A sign women are seeing their role in the NFL grow

Lori Schmidt

A group of three women made history this week at the Browns game. 

Callie Brownson, the Browns’ chief of staff, was on Cleveland’s sideline. Coaching intern Jennifer King was on the opposite sideline for Washington working with their team’s running backs. And six-year NFL officiating veteran Sarah Thomas was the down judge, a position responsible for overseeing the line of scrimmage. 

It was the first time two women have coached in a game with a female official, and fans were understandably excited to see it. 

Brownson said she first became aware that she had fallen in love with football when she realized that she felt devastated while watching the Miami Hurricanes she rooted for lose to Ohio State in the 2003 Fiesta Bowl. This was no passing fascination, it was a real passion. She played for eight years in the Women’s Football Alliance before she entered coaching.

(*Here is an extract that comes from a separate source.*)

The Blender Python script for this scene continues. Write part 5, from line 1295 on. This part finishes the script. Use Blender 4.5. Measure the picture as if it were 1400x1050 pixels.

She then worked with Dartmouth College and the Buffalo Bills prior to coming to Cleveland.


King was also a player in the Women’s Football Alliance, and she has held positions with the Carolina Panthers as well as Dartmouth College. 

Thomas has broken barriers as a woman in officiating, including being the first to help call a playoff game, among other important football firsts on her impressive resume.
The Browns defeated Washington 34-20, and Washington lost former Buckeye Chase Young for most of the game after he hurt his groin. The timeline for his return is still unknown, but reports out today are that it is a relatively minor injury.